Huge sections of the wall containing Noir’s murals were taken down and sold; the artist estimates their total auction value to have reached $1.5million, of which he received none. They now reside in the homes of rich European collectors, but a greater part of Noir’s legacy lies in the influence he had on the emerging street art scene – an influence acknowledged last year as he joined current scene leaders Phlegm and ROA on a collaborative project in London.
Thierry Noir: A Retrospective brings the artist to the capital’s Howard Griffin Gallery, and contains new and exciting works to be displayed on the replica wall, as well as archive material from his work on the original. Photographs from the period tell their own inspiring story, aided by interviews and film material. This not-to-be-missed exhibition runs from 4 April to 1 May.
“Here I am painting on the other side of the Berlin Wall in the Death Strip. The photo was taken by the Associated Press photographer, Hans-Jörg Krauss, who was a war photographer. It was taken while the Wall was falling down and people had hammered heavily on the wall, making holes in it. These holes were so big in some spots such as near to Checkpoint Charlie or the Reichstag, that it was possible to pass through the holes and paint the other side of the wall.”
“On 23rd October 3rd 1986, three months after I had painted the Statues of Liberty, I heard on the radio that Keith Haring was in Berlin to paint the Wall at Checkpoint Charlie. I went there and I saw that my statues were all gone, painted over by a huge amount of yellow paint. I talked with Keith about this and he was embarrassed and apologised to me. He said that: “in New York you can get killed for that”.”
“This elephant was one of the earliest paintings that I made on the Berlin Wall. I began to paint outside because I wanted to say that it is good to put art in the streets and not solely in museums and galleries.”
“This piece was a homage to Marcel Duchamp’s 1917 New York exhibition and the enormous scandal provoked by him in exhibiting a urinal. I put this piece up in April 1984, shortly after starting to paint the Wall.”
“This photo was taken in early 1990 near the Reichstag in Berlin. Here I am posing with Steffi Graf the famous German Tennis player. This was a very strange time for me to see that just a couple of months after the fall of the Wall it was already being used for advertising. These advertisements showed how the Western World had triumphed over the GDR and communism.”

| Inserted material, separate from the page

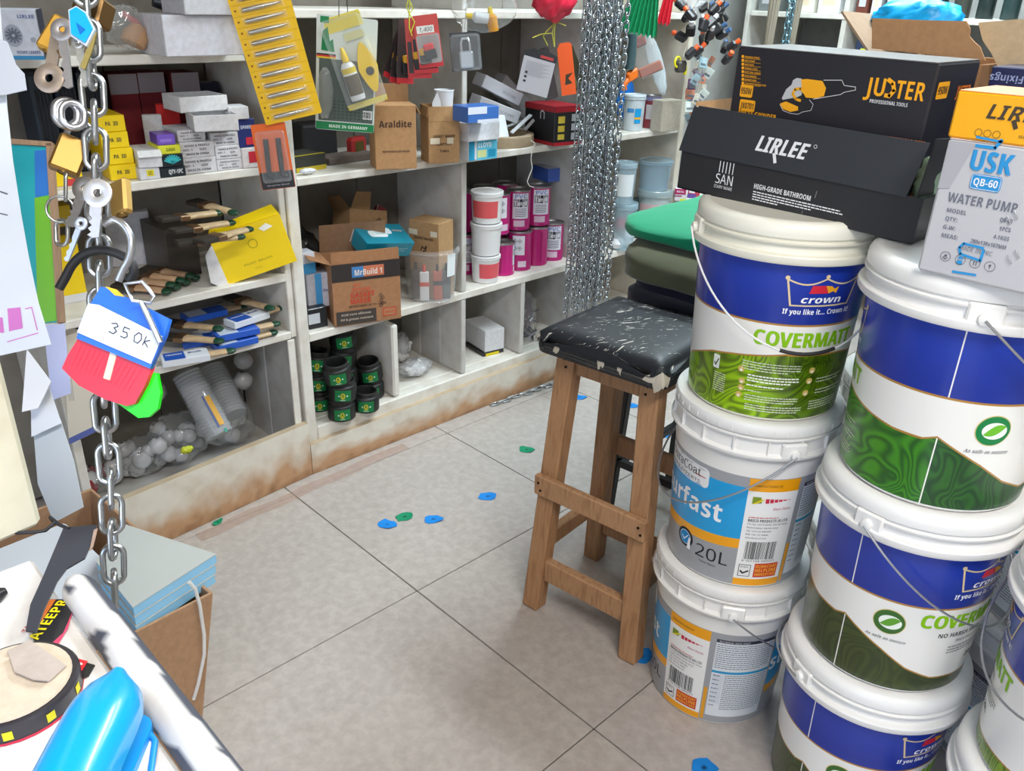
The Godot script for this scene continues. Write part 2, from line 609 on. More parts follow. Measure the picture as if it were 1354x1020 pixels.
# ------------------------------------------------------------------ lamps and room
func ceiling_lamp(p: Vector3,size: Vector2,yaw: float,energy: float,tint: Color,label: String):
	var t:=thing("ceiling_light",label,"light",at(p,yaw),"ceiling light panels")
	var b:=mb(C(235,235,232))
	b.box(Vector3(size.x+0.05,0.06,0.012),eul(Vector3(0,0,size.y/2+0.012),0,0,0),0.003)
	b.box(Vector3(size.x+0.05,0.06,0.012),eul(Vector3(0,0,-size.y/2-0.012),0,0,0),0.003)
	for s in [-1,1]: b.box(Vector3(0.012,0.06,size.y+0.012),at(Vector3(s*(size.x/2+0.012),0,0)),0.003)
	b.box(Vector3(size.x+0.05,0.025,size.y+0.03),at(Vector3(0,0.06,0)),0.003)
	part(b,"housing",M("lamp_housing",Color(1,1,1),0.5),t)
	var g:=mb()
	g.box(Vector3(size.x,0.012,size.y),at(Vector3(0,0.02,0)),0.004)
	var gm:=M("lamp_glow"+label,Color(0.95,0.95,0.95),0.6)
	gm.emission_enabled=true
	gm.emission=tint
	gm.emission_energy_multiplier=2.0
	part(g,"diffuser",gm,t)
	var l:=AreaLight3D.new()
	l.name=numbered("panel_light",t)
	l.area_size=size
	l.light_energy=energy
	l.light_color=tint
	l.shadow_enabled=true
	l.set("area_range",14.0)
	l.transform=eul(Vector3(0,0.005,0),-90,0,0)
	t.add_child(l,true)

func slab(called: String,lo: Vector3,hi: Vector3,col: Color,m: Material) -> MeshInstance3D:
	var b:=mb(col)
	b.box(hi-lo,at(Vector3((lo.x+hi.x)/2,lo.y,(lo.z+hi.z)/2)),0.002)
	var o:=part(b,called,m,self)
	structure(o)
	return o

func room():
	var wm:=M("wall_paint",Color(1,1,1),0.8,"blotch",0.8)
	var grey:=C(176,176,174)
	slab("wall_back",Vector3(-2.5,0,-0.62),Vector3(3.35,2.75,-0.485),grey,wm)
	slab("wall_right",Vector3(3.2,0,-0.485),Vector3(3.35,2.75,4.2),grey,wm)
	slab("wall_front",Vector3(-2.5,0,4.2),Vector3(3.35,2.75,4.32),C(205,203,198),wm)
	slab("ceiling",Vector3(-2.6,2.75,-0.62),Vector3(3.35,2.87,4.32),C(222,222,220),wm)
	# left wall with the open shop doorway
	var w:=node_structure("wall_left","pale wall with the open shop doorway")
	var b:=mb(C(205,203,198))
	b.box(Vector3(0.12,2.75,1.99),at(Vector3(-2.56,0,0.375)))
	part(b,"wall_panel",wm,w)
	b=mb(C(205,203,198))
	b.box(Vector3(0.12,2.75,1.22),at(Vector3(-2.56,0,3.71)))
	part(b,"wall_panel",wm,w)
	b=mb(C(205,203,198))
	b.box(Vector3(0.12,0.6,1.73),at(Vector3(-2.56,2.15,2.235)))
	part(b,"lintel",wm,w)
	# floor: a mortar bed with 60 cm tiles on it
	var f:=node_structure("floor","floor of large pale speckled tiles with thin dark joints")
	b=mb(C(96,88,82))
	b.box(Vector3(7.2,0.08,5.4),at(Vector3(0.2,-0.084,2.0)),0.0)
	part(b,"mortar_bed",M("mortar",Color(1,1,1),0.9,"fine",3.0),f)
	var tm:=M("floor_tile",Color(1,1,1),0.34,"tile",1.7,{"spec": 0.45})
	tm.uv1_world_triplanar=true
	var variants:=[]
	for k in 3:
		b=mb([C(189,181,176),C(187,180,175),C(191,183,177)][k])
		b.box(Vector3(0.5972,0.012,0.5972),at(Vector3(0,-0.012,0)),0.0012)
		variants.append(b.mesh())
	for i in range(-3,6):
		for j in range(-1,5):
			var o:=MeshInstance3D.new()
			o.name=numbered("tile",f)
			o.mesh=variants[(i*7+j*3+30) % 3]
			o.material_override=tm
			o.position=Vector3(0.6*i+0.3,0,0.6*j+0.3)
			f.add_child(o,true)

# ------------------------------------------------------------------ shelving
func board(b: MB,lo: Vector3,hi: Vector3,bev:=0.0025):
	b.box(hi-lo,at(Vector3((lo.x+hi.x)/2,lo.y,(lo.z+hi.z)/2)),bev)

# a plank skirting whose white paint is stained brown from the floor up
func stained_board(called: String,parent: Node,p0: Vector3,p1: Vector3,h0: float,h1: float,thick: float):
	var b:=mb()
	var n:=FastNoiseLite.new()
	n.frequency=3.0
	n.seed=4
	n.fractal_octaves=4
	var along:=(p1-p0)
	var out:=Vector3(-along.z,0,along.x).normalized()
	if out.z<0: out=-out
	var cols:=90
	var rows:=22
	var white:=C(226,220,208).srgb_to_linear()
	var tan:=C(189,142,98).srgb_to_linear()
	var brown:=C(140,98,66).srgb_to_linear()
	var kf:=func(u: float,w: float) -> Color:
		var s:=n.get_noise_2d(u*1.2,w*0.3)
		var t:=clampf((0.66+s*0.40-w)/0.42,0,1)*0.9
		var k:=white.lerp(tan,t)
		var t2:=clampf((0.20+n.get_noise_2d(u*3.0+40,w)*0.3-w)/0.3,0,1)
		return k.lerp(brown,t2*0.75)
	for i in cols:
		for j in rows:
			var q:=[]
			var ks:=[]
			for d in [[0,0],[1,0],[1,1],[0,1]]:
				var u:=float(i+d[0])/cols
				var w:=float(j+d[1])/rows
				q.append(p0+along*u+Vector3(0,lerpf(h0,h1,u)*w,0))
				ks.append(kf.call(u*along.length()*2,w))
			b.quad(q[0],q[1],q[2],q[3],out)
			var m:=b.c.size()
			# quad -> two triangles whose corners may have been swapped; colour them by place
			for x in range(m-6,m):
				var best:=0
				for y in 4:
					if b.v[x].distance_squared_to(q[y])<b.v[x].distance_squared_to(q[best]): best=y
				b.c[x]=ks[best]
	b.paint(C(196,176,150))
	var back:=-out*thick
	var a:=p0+Vector3(0,h0,0)
	var d:=p1+Vector3(0,h1,0)
	b.quad(a,d,d+back,a+back,Vector3.UP)
	b.paint(C(170,140,110))
	b.quad(p0,a,a+back,p0+back,-along.normalized())
	b.quad(p1,d,d+back,p1+back,along.normalized())
	b.quad(p0+back,p1+back,d+back,a+back,-out)
	part(b,called,m_paint(),parent)

func plank_panel(called: String,parent: Node,x: float,thick: float,y0: float,y1: float,z0: float,z1: float,n: int,col: Color):
	for k in n:
		var b:=mb(col.darkened(0.03*((k*2) % 3)))
		var a:=lerpf(z0,z1,float(k)/n)+0.001
		var e:=lerpf(z0,z1,float(k+1)/n)-0.001
		board(b,Vector3(x,y0,a),Vector3(x+thick,y1,e),0.003)
		part(b,called,m_paint(),parent)

func shelving():
	var white:=C(232,229,221)
	var inner:=C(208,206,202)
	var T:=0.022
	# ---- left bay
	var t:=thing("shelving_unit","white painted wooden shelving on the left with boxes and paint brushes","shelving",Transform3D())
	var L0:=-1.3
	var L1:=0.088
	for y in [[1.243,L0,L1],[0.960,L0,L1],[0.656,-0.52,L1],[0.481,-0.52,L1]]:
		var b:=mb(white)
		board(b,Vector3(y[1],y[0]-T,-0.445),Vector3(y[2],y[0],ZS))
		part(b,"shelf",m_paint(),t)
	var b:=mb(inner)
	board(b,Vector3(-0.52,0.035,-0.445),Vector3(L1,0.055,-0.1))
	part(b,"bottom_board",m_paint(),t)
	for k in 5:
		b=mb(C(132,127,120).darkened(0.03*(k % 2)))
		var xa:=L0+(L1-L0)*k/5.0
		board(b,Vector3(xa+0.001,0.02,-0.466),Vector3(xa+(L1-L0)/5.0-0.001,2.3,-0.446))
		part(b,"back_board",m_paint(),t)
	b=mb(white)
	board(b,Vector3(-0.545,0.0,-0.445),Vector3(-0.522,0.93,ZS-0.002))
	part(b,"upright",m_paint(),t)
	plank_panel("side_plank",t,L1+0.0005,0.02,0.02,0.458,-0.445,ZS-0.012,2,inner)
	b=mb(white)
	board(b,Vector3(L1+0.0005,0.46,-0.445),Vector3(L1+0.0205,2.3,ZS-0.004))
	part(b,"side_board",m_paint(),t)
	b=mb(white)
	board(b,Vector3(0.072,0.05,ZS-0.003),Vector3(0.094,0.457,ZS+0.004))
	part(b,"edge_strip",m_paint(),t)
	stained_board("plinth_board",t,Vector3(-0.62,0.001,0.0),Vector3(0.104,0.001,-0.066),0.178,0.182,0.022)
	# ---- main bay
	t=thing("shelving_unit","long white painted wooden shelving with tubs, tins and hanging goods","shelving",Transform3D())
	var R1:=1.91
	b=mb(white)
	board(b,Vector3(0.110,0.0,ZS-0.06),Vector3(0.145,2.3,ZS+0.003))
	part(b,"post",m_paint(),t)
	b=mb(inner)
	board(b,Vector3(0.110,0.0,-0.445),Vector3(0.132,2.3,ZS-0.061))
	part(b,"side_board",m_paint(),t)
	for y in [1.342,0.917]:
		b=mb(white)
		board(b,Vector3(0.146,y-T,-0.445),Vector3(R1,y,ZS))
		part(b,"shelf",m_paint(),t)
	b=mb(white)
	board(b,Vector3(0.146,0.458-0.026,-0.445),Vector3(R1,0.458,ZS))
	part(b,"shelf",m_paint(),t)
	b=mb(white)
	board(b,Vector3(0.146,0.126,-0.445),Vector3(R1,0.150,-0.1355))
	part(b,"bottom_board",m_paint(),t)
	for k in 8:
		b=mb(C(132,127,120).darkened(0.035*(k % 3)))
		var xa:=0.133+(R1-0.133)*k/8.0
		board(b,Vector3(xa+0.001,0.02,-0.466),Vector3(xa+(R1-0.133)/8.0-0.001,2.3,-0.446))
		part(b,"back_board",m_paint(),t)
	b=mb(white)
	board(b,Vector3(0.146,0.088,-0.135),Vector3(R1,0.149,-0.0855),0.004)
	part(b,"sill_board",m_paint(),t)
	# uprights: [x, y0, y1]
	plank_panel("upright_plank",t,0.745,0.021,0.151,0.431,-0.445,ZS-0.001,3,inner)
	for u in [[0.745,0.459,0.894],[0.745,0.918,1.319],[1.034,0.151,0.431],[1.335,0.151,0.431],[1.335,0.459,0.894],[1.335,0.918,1.319],[0.745,1.343,2.3]]:
		b=mb(inner)
		board(b,Vector3(u[0],u[1],-0.445),Vector3(u[0]+0.021,u[2],ZS-0.001))
		part(b,"upright",m_paint(),t)
	b=mb(white)
	board(b,Vector3(0.448,0.151,-0.32),Vector3(0.474,0.408,ZS-0.003),0.006)
	part(b,"divider",m_paint(),t)
	b=mb(C(214,206,192))
	board(b,Vector3(R1+0.001,0.0,-0.445),Vector3(R1+0.032,2.3,ZS+0.003))
	part(b,"end_board",m_paint(),t)
	stained_board("plinth_board",t,Vector3(0.106,0.001,-0.066),Vector3(1.95,0.001,-0.064),0.104,0.13,0.02)
	# a steel rail over the shelves that the goods hang from
	b=mb(C(120,118,114))
	b.tube([Vector3(-0.4,1.86,0.12),Vector3(2.3,1.86,0.12)],0.008,10)
	for x in [-0.3,0.7,1.7]:
		b.tube([Vector3(x,1.86,0.12),Vector3(x,1.88,ZS-0.01)],0.006,8)
	part(b,"hanging_rail",m_rough_steel(),t)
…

“Here you can see Madame Rizolli with a piece of Berlin Wall that I painted. It was purchased at an Auction in Monaco on the 23rd of June 1990. Soldiers from the GDR came to remove the old Wall pieces one day and they were taken to Monaco to be sold. In total my pieces of wall sold for $1.5 million and I received none of the money. To this day it is still strange to see one of my Wall pieces inside a private house in the South of France.”

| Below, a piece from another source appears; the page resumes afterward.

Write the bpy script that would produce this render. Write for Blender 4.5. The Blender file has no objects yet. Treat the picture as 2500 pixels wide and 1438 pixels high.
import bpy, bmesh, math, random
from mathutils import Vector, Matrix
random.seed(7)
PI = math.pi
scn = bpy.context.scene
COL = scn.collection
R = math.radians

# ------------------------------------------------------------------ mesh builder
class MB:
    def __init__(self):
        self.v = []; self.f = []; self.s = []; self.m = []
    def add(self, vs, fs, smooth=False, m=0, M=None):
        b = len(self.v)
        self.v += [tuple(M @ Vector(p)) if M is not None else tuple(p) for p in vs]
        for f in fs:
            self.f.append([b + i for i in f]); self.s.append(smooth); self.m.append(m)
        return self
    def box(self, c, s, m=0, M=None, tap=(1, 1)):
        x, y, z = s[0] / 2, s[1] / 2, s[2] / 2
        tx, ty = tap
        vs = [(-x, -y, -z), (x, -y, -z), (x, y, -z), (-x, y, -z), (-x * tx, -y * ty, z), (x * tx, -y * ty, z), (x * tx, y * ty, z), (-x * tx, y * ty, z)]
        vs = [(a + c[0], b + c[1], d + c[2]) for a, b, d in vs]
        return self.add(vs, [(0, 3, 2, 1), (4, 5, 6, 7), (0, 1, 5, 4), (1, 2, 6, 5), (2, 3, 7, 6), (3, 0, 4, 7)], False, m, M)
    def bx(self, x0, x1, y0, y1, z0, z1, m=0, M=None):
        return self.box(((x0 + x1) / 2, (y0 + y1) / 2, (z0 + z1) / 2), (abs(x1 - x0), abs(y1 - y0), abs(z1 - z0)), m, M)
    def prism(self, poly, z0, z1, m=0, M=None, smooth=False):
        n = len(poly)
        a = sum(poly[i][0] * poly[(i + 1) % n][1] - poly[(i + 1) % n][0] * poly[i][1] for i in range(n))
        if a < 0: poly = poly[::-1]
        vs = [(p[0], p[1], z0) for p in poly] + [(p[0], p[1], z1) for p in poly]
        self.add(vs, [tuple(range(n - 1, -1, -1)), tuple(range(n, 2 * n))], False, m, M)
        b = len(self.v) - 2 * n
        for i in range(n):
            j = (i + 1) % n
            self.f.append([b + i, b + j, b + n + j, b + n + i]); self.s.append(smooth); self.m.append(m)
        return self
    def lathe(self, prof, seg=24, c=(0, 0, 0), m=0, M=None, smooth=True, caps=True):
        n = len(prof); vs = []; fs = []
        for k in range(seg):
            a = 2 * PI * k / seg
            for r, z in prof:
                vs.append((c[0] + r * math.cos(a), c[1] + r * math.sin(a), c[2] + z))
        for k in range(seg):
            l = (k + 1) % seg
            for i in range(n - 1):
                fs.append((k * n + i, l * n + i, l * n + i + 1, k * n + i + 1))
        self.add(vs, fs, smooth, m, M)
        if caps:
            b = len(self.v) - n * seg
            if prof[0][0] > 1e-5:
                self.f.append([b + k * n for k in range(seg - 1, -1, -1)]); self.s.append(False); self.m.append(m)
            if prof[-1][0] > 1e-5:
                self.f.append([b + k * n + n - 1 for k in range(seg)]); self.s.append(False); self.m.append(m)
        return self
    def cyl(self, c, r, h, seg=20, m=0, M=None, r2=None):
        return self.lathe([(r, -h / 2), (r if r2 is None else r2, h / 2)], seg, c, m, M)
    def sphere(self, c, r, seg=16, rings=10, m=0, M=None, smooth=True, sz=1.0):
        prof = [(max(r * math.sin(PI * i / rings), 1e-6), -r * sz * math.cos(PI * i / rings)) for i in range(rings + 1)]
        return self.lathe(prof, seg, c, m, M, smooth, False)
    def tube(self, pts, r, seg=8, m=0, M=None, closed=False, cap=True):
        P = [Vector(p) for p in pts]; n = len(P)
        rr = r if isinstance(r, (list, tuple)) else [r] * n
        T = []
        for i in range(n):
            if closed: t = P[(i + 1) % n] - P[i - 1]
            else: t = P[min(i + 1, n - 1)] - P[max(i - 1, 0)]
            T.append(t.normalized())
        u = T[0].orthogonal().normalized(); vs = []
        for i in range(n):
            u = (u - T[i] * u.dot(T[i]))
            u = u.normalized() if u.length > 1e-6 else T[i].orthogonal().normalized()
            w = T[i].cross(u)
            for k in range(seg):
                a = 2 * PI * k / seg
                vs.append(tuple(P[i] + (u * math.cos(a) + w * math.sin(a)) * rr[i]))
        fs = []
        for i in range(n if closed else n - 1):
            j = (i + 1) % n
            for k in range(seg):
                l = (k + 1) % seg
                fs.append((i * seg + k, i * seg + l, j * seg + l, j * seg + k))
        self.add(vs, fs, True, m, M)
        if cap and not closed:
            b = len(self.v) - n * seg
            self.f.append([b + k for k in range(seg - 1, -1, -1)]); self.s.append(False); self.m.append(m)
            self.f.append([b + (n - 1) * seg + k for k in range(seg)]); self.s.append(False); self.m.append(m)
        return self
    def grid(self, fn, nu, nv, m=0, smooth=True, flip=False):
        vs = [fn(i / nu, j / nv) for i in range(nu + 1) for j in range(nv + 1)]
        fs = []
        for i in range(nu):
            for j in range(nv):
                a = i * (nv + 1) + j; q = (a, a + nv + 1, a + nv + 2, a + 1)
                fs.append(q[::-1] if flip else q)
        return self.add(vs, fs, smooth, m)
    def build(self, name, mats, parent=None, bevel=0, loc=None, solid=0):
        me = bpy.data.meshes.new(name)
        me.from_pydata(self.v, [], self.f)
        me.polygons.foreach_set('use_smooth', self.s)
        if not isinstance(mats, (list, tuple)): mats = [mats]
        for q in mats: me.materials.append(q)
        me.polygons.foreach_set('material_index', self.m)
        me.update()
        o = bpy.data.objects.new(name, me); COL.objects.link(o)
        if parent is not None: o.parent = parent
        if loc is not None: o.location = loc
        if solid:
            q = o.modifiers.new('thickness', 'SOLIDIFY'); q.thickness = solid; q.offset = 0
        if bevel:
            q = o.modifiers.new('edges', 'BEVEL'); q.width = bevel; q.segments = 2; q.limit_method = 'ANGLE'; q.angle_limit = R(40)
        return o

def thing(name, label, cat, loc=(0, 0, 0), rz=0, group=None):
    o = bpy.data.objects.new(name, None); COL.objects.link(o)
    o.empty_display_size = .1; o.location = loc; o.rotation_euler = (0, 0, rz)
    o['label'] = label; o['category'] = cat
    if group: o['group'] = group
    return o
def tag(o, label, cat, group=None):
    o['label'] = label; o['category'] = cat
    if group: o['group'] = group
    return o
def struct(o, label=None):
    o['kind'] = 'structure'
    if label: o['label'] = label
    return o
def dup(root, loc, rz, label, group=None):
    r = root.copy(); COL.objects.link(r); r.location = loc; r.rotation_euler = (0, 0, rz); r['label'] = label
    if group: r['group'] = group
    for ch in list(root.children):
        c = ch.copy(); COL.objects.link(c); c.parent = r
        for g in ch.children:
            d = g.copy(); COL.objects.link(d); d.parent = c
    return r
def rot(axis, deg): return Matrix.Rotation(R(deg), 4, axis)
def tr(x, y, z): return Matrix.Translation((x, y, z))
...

“This was a protest against the Population Census Boycott. Most of the citizens of Kreuzberg were against the population census of 1985 and the repetition of the heads makes the message stronger. That is why the person painted it there in the middle of my painting. I was very upset when I saw that in 30 seconds one stupid guy put his name just in the middle of the painting I made in three hours. Then I thought. What shall I do? Shall I sleep in front of the wall? Shall I call the police? In the end I just decided to repair the painting as quick as it was destroyed and this is what I continued to do.”